Assuming the PLC’s AO module outputs a 0-10V voltage to control the speed of a frequency converter, with a range of 0-3000RPM.

Ladder Diagram Program

• Calculate the required digital value (0-4000).

• Write the digital value into the AO module’s register.

|—-[MOV D0 D200]—-| ; Write the target speed into D0 |—-[DIV D0 K3000 D1]| ; Convert the target speed to a percentage (D1 = D0 / 3000) |—-[MUL D1 K4000 D2]-| ; Convert the percentage to a digital value |—-[MOV D2 D300]—-| ; Write the digital value into the AO module register D300

Code Annotation Explanation

• D0: Target speed.

• D300: Output register of the AO module.

Practical Case: Frequency Converter Speed Control

Control the output frequency of a frequency converter via PLC to adjust the motor speed. The PLC outputs a 0-10V voltage signal, with a control range of 0-50Hz.

1. Connect the AO module’s output to the analog input of the frequency converter.

2. Calculate the voltage value corresponding to the target frequency in the program.

3. After testing, adjust parameters to ensure output matches expectations.

Module 4: Common Problems and Solutions

Problem 1: Analog Signal Drift

Cause: Environmental interference or poor wiring. Solution: Use shielded cables and ensure signal wires are away from strong electrical devices.

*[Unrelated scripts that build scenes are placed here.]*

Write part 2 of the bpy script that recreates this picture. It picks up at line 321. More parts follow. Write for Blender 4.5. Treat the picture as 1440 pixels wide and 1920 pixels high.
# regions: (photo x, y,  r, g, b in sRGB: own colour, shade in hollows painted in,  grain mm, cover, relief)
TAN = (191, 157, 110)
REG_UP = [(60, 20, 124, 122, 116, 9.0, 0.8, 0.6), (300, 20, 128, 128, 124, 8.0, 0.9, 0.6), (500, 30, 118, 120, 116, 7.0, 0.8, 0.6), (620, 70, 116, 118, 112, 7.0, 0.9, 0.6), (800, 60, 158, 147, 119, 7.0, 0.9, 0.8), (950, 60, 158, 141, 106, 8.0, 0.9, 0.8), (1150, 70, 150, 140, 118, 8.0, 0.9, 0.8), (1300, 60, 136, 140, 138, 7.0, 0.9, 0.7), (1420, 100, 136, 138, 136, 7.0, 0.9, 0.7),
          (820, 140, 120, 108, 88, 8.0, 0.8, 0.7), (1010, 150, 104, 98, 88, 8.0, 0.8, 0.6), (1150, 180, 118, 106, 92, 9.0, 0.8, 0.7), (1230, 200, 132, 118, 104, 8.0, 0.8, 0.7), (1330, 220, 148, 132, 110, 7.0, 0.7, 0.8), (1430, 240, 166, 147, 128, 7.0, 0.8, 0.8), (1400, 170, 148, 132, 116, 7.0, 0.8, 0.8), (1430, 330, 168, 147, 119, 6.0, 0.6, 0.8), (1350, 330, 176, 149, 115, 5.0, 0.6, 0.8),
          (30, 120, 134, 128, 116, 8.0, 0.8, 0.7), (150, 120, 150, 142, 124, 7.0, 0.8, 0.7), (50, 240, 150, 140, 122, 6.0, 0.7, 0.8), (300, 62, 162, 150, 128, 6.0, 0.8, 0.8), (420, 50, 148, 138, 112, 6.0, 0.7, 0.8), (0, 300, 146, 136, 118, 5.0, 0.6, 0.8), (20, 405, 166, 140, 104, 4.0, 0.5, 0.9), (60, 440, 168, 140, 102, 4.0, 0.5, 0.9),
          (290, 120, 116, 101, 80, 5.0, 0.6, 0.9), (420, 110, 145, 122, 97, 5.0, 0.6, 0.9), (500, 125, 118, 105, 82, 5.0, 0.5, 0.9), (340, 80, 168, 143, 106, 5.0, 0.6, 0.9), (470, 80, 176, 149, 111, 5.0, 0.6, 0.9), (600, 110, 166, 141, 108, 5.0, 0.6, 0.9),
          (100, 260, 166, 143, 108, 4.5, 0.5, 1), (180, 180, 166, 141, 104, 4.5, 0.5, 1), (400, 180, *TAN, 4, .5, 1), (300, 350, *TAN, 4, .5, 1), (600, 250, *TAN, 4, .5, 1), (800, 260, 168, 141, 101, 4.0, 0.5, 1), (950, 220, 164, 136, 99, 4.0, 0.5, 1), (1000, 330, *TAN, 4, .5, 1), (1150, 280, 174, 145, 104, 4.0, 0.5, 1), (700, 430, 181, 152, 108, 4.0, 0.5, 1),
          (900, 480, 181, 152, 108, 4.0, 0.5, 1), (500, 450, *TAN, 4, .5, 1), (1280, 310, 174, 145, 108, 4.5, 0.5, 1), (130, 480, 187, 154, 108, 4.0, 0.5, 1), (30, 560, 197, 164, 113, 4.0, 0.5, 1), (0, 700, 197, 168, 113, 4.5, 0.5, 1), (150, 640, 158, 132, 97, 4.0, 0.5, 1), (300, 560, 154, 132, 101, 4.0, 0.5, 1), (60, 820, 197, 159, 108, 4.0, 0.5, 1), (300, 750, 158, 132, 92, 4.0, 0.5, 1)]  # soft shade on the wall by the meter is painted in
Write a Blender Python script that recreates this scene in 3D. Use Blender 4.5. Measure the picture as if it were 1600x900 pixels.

Problem 2: Signal Range Mismatch

Cause: The signal range of the sensor does not match the PLC module settings. Solution: Adjust the PLC module’s input mode or add a signal converter.

Problem 3: Unstable Output Signal

Cause: Load device impedance is too low. Solution: Check device specifications and add a buffer circuit if necessary.

Practical Suggestions

1. Select the appropriate module: Choose a matching PLC analog module based on the signal type (voltage or current) of the field sensor.

2. Calibrate the sensor: Before actual wiring, use a multimeter to measure the sensor’s output to ensure the signal is normal.

3. Test program logic: Use simulation functions or oscilloscopes to verify that input and output signals meet expectations.

4. Pay attention to safety: Cut off power before operation and avoid short circuits during wiring.

Through continuous practice, you will find that acquiring and controlling analog signals is not complicated!